Most programs use a model of "read something, process it, read more, process more, etc". Because of this model, there's a good chance that when one program writes data to a pipe, the other program will (for an instant or two) be doing processing. Therefore, pipes are buffered, so that data can be kept in memory long enough for the other job to finish it's processing and read the data from the pipe. It sounds like this buffer is around 32k long -- but I wouldn't rely on that always being the case.

So pipes aren't a good mechanism for communicating between two programs in the same job, because (unless it's multi-threaded) the two programs aren't running concurrently. By contrast, if they're running in separate jobs, they are concurrent, and pipes work very well.

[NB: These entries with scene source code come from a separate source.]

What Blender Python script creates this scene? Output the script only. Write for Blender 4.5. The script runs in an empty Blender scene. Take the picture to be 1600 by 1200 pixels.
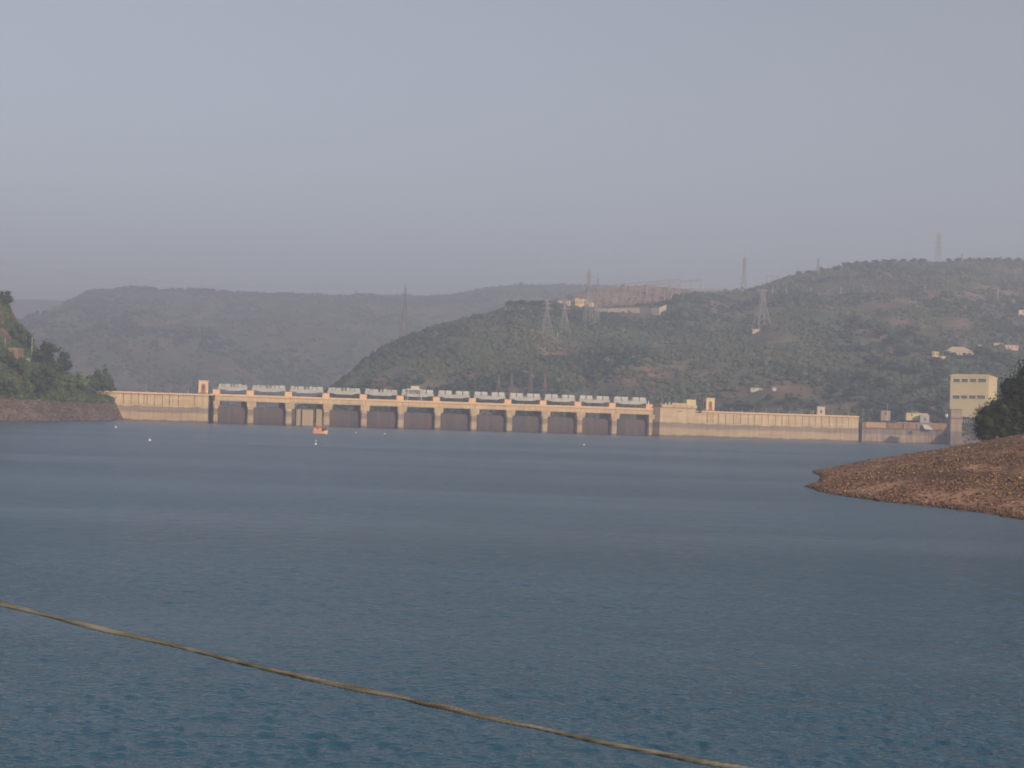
import bpy, math, random
import numpy as np
from mathutils import Vector, Matrix

random.seed(7)
RNG = np.random.default_rng(11)
R = math.radians
scene = bpy.context.scene
COL = scene.collection

# ------------------------------------------------------------------ camera
FPX, CAMH = 2400.0, 8.0                       # focal length in pixels of the 1600 px wide photograph, eye height
ROLL, PITCH = R(1.79), R(1.281)
fwd = Vector((0, math.cos(PITCH), math.sin(PITCH)))
up0 = Vector((0, -math.sin(PITCH), math.cos(PITCH)))
rt0 = Vector((1, 0, 0))
RT = rt0 * math.cos(ROLL) + up0 * math.sin(ROLL)
UP = up0 * math.cos(ROLL) - rt0 * math.sin(ROLL)
cam = bpy.data.cameras.new('camera')
cam.sensor_width = 36.0
cam.lens = 36.0 * FPX / 1600.0
cam.clip_start, cam.clip_end = 0.1, 30000
cam.dof.use_dof = True                        # the photograph is a little soft everywhere
cam.dof.focus_distance = 9.0
cam.dof.aperture_fstop = cam.lens / 1000.0 / 0.0058
cam_ob = bpy.data.objects.new('camera', cam)
COL.objects.link(cam_ob)
m3 = Matrix((RT, UP, -fwd)).transposed()
cam_ob.matrix_world = Matrix.Translation((0, 0, CAMH)) @ m3.to_4x4()
scene.camera = cam_ob

# ------------------------------------------------------------------ world, sun, exposure
SUN_AZ, SUN_EL = R(33), R(21)                 # behind the camera, to its right
sun_dir = Vector((math.sin(SUN_AZ) * math.cos(SUN_EL), -math.cos(SUN_AZ) * math.cos(SUN_EL), math.sin(SUN_EL)))
world = bpy.data.worlds.new('World')
scene.world = world
world.use_nodes = True
wn, wl = world.node_tree.nodes, world.node_tree.links
wn.clear()
w_out = wn.new('ShaderNodeOutputWorld')
w_bg = wn.new('ShaderNodeBackground')
w_sky = wn.new('ShaderNodeTexSky')
w_sky.sky_type = 'NISHITA'
w_sky.sun_disc = False
w_sky.sun_elevation = SUN_EL
w_sky.sun_rotation = math.atan2(sun_dir.x, sun_dir.y)
w_sky.altitude = 300
w_sky.air_density, w_sky.dust_density, w_sky.ozone_density = 1.0, 2.0, 3.0
w_hs = wn.new('ShaderNodeHueSaturation')
w_hs.inputs['Saturation'].default_value = 0.38
w_bg.inputs['Strength'].default_value = 0.104
wl.new(w_sky.outputs[0], w_hs.inputs['Color'])
wl.new(w_hs.outputs[0], w_bg.inputs['Color'])
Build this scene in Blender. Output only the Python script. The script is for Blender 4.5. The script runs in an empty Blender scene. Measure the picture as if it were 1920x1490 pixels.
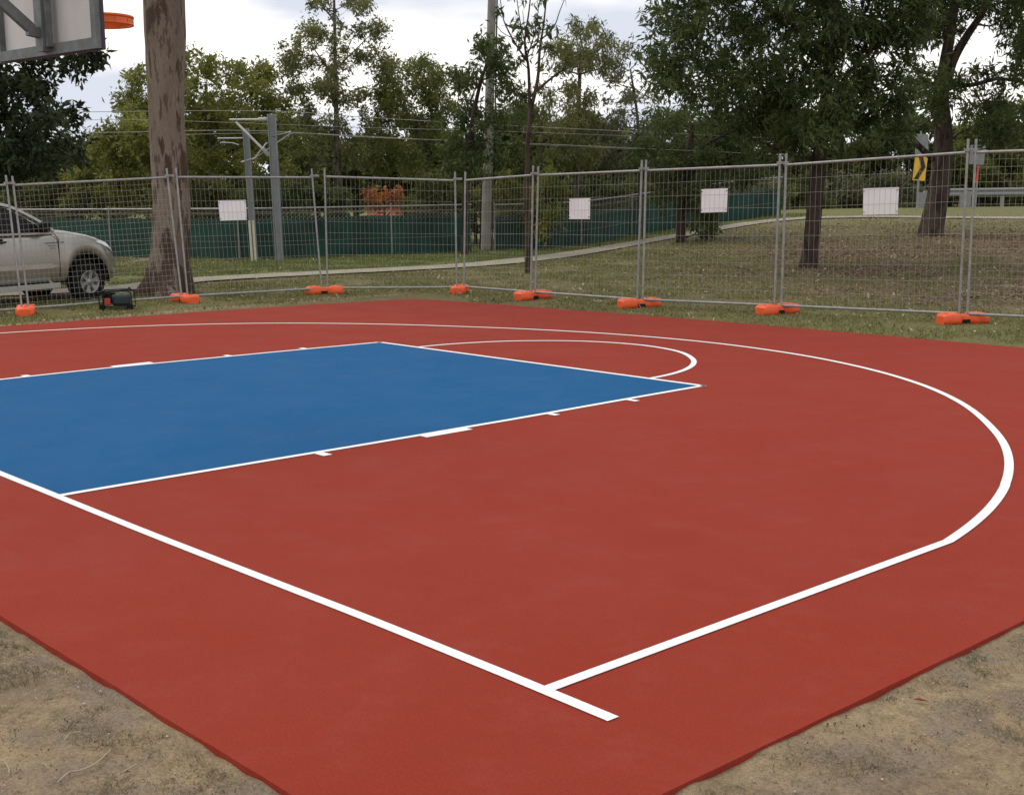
import bpy, math, random
import numpy as np
from mathutils import Vector, Matrix
random.seed(7)
rng = np.random.default_rng(11)
sc = bpy.context.scene
COL = sc.collection

# ------------------------------------------------------------------ camera
CAM = np.array([9.637, -2.975, 1.749])
YAW, PIT, ROL, FPX = 2.4072, 0.16190, -0.0120, 2431.2
PW, PH = 1920.0, 1490.0
fwd = np.array([math.cos(YAW)*math.cos(PIT), math.sin(YAW)*math.cos(PIT), -math.sin(PIT)])
r0 = np.array([math.sin(YAW), -math.cos(YAW), 0.0])
u0 = np.cross(r0, fwd)
RGT = r0*math.cos(ROL)+u0*math.sin(ROL)
UPV = -r0*math.sin(ROL)+u0*math.cos(ROL)
cam = bpy.data.cameras.new('camera')
co = bpy.data.objects.new('camera', cam)
COL.objects.link(co)
M = Matrix(((RGT[0], UPV[0], -fwd[0], CAM[0]), (RGT[1], UPV[1], -fwd[1], CAM[1]), (RGT[2], UPV[2], -fwd[2], CAM[2]), (0, 0, 0, 1)))
co.matrix_world = M
cam.sensor_width = 36.0
cam.lens = FPX/PW*36.0
cam.clip_start = 0.05
cam.clip_end = 5000
sc.camera = co

# ------------------------------------------------------------------ sky and sun
SUN_EL, SUN_AZ = math.radians(52), math.radians(250)
world = bpy.data.worlds.new('World')
sc.world = world
world.use_nodes = True
wn, wl = world.node_tree.nodes, world.node_tree.links
wn.clear()
wout = wn.new('ShaderNodeOutputWorld')
wbg = wn.new('ShaderNodeBackground')
wbg.inputs['Strength'].default_value = 0.10
sky = wn.new('ShaderNodeTexSky')
sky.sky_type = 'NISHITA'
sky.sun_disc = False
sky.sun_elevation = SUN_EL
sky.sun_rotation = SUN_AZ
wtc = wn.new('ShaderNodeTexCoord')
wmap = wn.new('ShaderNodeMapping')
wmap.inputs['Scale'].default_value = (1.6, 1.6, 6.5)
wmap.inputs['Location'].default_value = (0.35, 0.1, 0.55)
n1 = wn.new('ShaderNodeTexNoise')
n1.inputs['Scale'].default_value = 2.2
n1.inputs['Detail'].default_value = 5
n1.inputs['Roughness'].default_value = 0.5
cr = wn.new('ShaderNodeValToRGB')
cr.color_ramp.elements[0].position = 0.43
cr.color_ramp.elements[0].color = (7.2, 7.6, 8.6, 1)
cr.color_ramp.elements[1].position = 0.60
cr.color_ramp.elements[1].color = (12.9, 12.5, 11.9, 1)
n2 = wn.new('ShaderNodeTexNoise')
n2.inputs['Scale'].default_value = 1.1
n2.inputs['Detail'].default_value = 4
cr2 = wn.new('ShaderNodeValToRGB')
cr2.color_ramp.elements[0].position = 0.25
cr2.color_ramp.elements[0].color = (0.55, 0.55, 0.55, 1)
cr2.color_ramp.elements[1].position = 0.42
cr2.color_ramp.elements[1].color = (1, 1, 1, 1)
wmix = wn.new('ShaderNodeMix')
wmix.data_type = 'RGBA'
wl.new(wtc.outputs['Generated'], wmap.inputs['Vector'])
wl.new(wmap.outputs['Vector'], n1.inputs['Vector'])
wl.new(wmap.outputs['Vector'], n2.inputs['Vector'])
wl.new(n1.outputs['Fac'], cr.inputs['Fac'])
wl.new(n2.outputs['Fac'], cr2.inputs['Fac'])
wl.new(cr2.outputs['Color'], wmix.inputs['Factor'])
wl.new(sky.outputs['Color'], wmix.inputs['A'])
wl.new(cr.outputs['Color'], wmix.inputs['B'])
wl.new(wmix.outputs['Result'], wbg.inputs['Color'])
wl.new(wbg.outputs['Background'], wout.inputs['Surface'])

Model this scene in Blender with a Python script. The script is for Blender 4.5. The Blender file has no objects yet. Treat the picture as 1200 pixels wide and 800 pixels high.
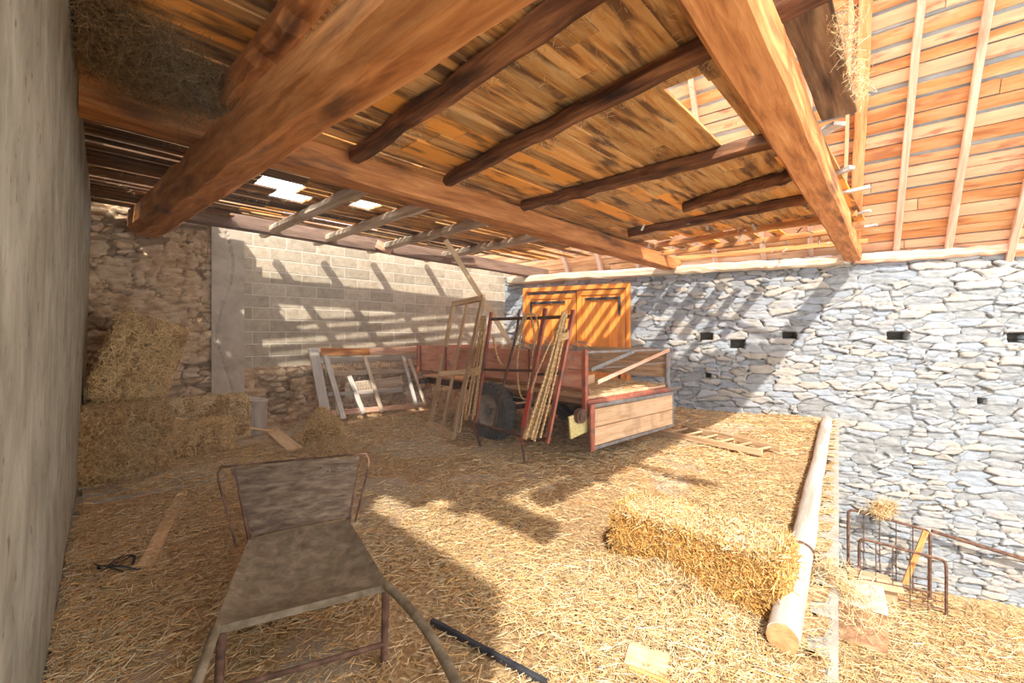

STDIN and STDOUT work similarly to pipes, except, by default they read input from the keyboard and write output to the display. They can be redirected to pipe (via QShell or a similar tool) but in that case, you are actually using pipes, and the same restrictions apply as would with pipes.

Furthermore, by default, descriptors 0, 1 and 2 are NOT mapped on the i. That's a Unix-like mechanism. There's an environmnet variable QIBM_USE_DESCRIPTOR_STDIO that can be used to change that so that these descriptors ARE mapped to 0,1,2. Otherwise, if you run your program from QShell, or from an HTTP server like Apache, the descriptors should be automatically mapped.

The EPIPE error (broken pipe, CPE3455) would happen if you tried to write to a descriptor without it being mapped.

If I want to use this type of programming model, I typically use the pipe() API to create my pipes, then use the spawn() API to map stdout/stderr/stdin to the pipes I created. spawn() will run your program in a child job, so it'll be able to run concurrently. (I'm pretty sure that spawn() is what QShell uses under the covers, as well.) the spawn() API also gives you the opportunity to set environment variables in the spawned job, so you can set QIBM_USE_DESCRIPTOR_STDIO while you're at it.

But, if you want to keep your programs in the same job, I'd consider using a data queue, file, user space, or parameters to pass data between them.